Aerosmith初の全米アルバム・チャートNo.1を獲得。
年間チャートでも1993年14位、1994年21位と2年にわたるロングセラーを記録。
シングルカットされた「Amazing」が24位、「Cryin」が12位、「Livin, On The Edge」が18位、「Crazy」が17位と、立て続けにヒット。
「Livin, On The Edge」で、グラミー賞を受賞。
ゲスト・ミュージシャンにレニー・クラヴィッツやドン・ヘンリー等が参加しているのも魅力的。
下品かつ野卑な魅力たっぷな曲、気持ちまンまを叩きつけるようなバラード曲、カントリーっぽいノリのお祭りロック、悲哀全開というべき曲等々、アルバム全体に捨て曲は全くありません。
◆「Live! Bootleg」
1978年発表の2枚組LIVE盤。
1977年から1978年にかけて行われたアメリカ・ツアー(インディアナポリス公演、シカゴ公演、ボストン公演、デトロイト公演、インディアナポリス公演、サンタモニカ公演)等の音源を中心に収録。

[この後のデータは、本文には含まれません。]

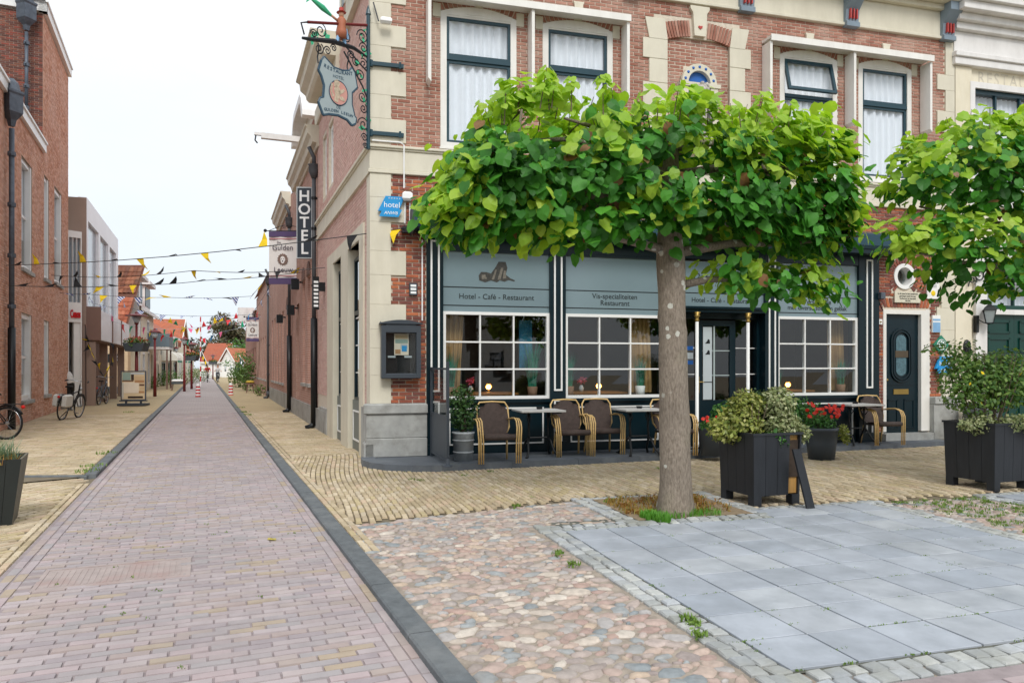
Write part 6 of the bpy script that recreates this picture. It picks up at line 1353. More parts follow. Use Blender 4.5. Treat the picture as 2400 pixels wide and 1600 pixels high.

エアロは全部で4枚のライブ・アルバムを出していますが、初期の頃のライヴとしてはこのアルバムが完成度という点で一番良いと思います。
シングル・カットされたBeatlesのカヴァー「Come Together」は、全米23位を記録。
アルバムもビルボードで13位を記録。
「ローリング・ストーンの選ぶオールタイム・グレイテスト・ソング500」において173位にランクイン。
LIVE盤「Dream On」は、映画『ラスト・アクション・ヒーロー』サウンドトラックに提供。
ロニー・ジェイムズ・ディオは、イングヴェイ・マルムスティーンとともに「Dream On」をAerosmithのトリビュート・アルバムでカバー。
◆シングル盤「I Don't Want to Miss a Thing」
1998年発表の映画「アルマゲドン」主題歌。
Aerosmithとしては、史上初となる全米シングルチャート1位(Billboard Hot 100)を獲得(4週連続)した曲。
また、オーストラリア、ドイツ、アイルランド、オーストリア、ノルウェー、イタリア、オランダ、スイスなど各国で1位を記録。
第71回アカデミー賞「歌曲賞」部門にノミネートされ、MTV Video Music Awardsの「ベスト・ビデオ・フロム・ア・フィルム」を受賞。
アメリカの番組で「アメリカ人が選ぶ名曲ベスト100」にて6時間に渡る生放送でマイケルジャクソンを抜き第1位に選出。
ミュージック・ビデオでは映画の映像が所々で使用されており、映画と同様にスティーヴンの娘であるリヴ・タイラーも出演しています。
2001年、日産・エルグランド(E50型)のCMソングに使用されています。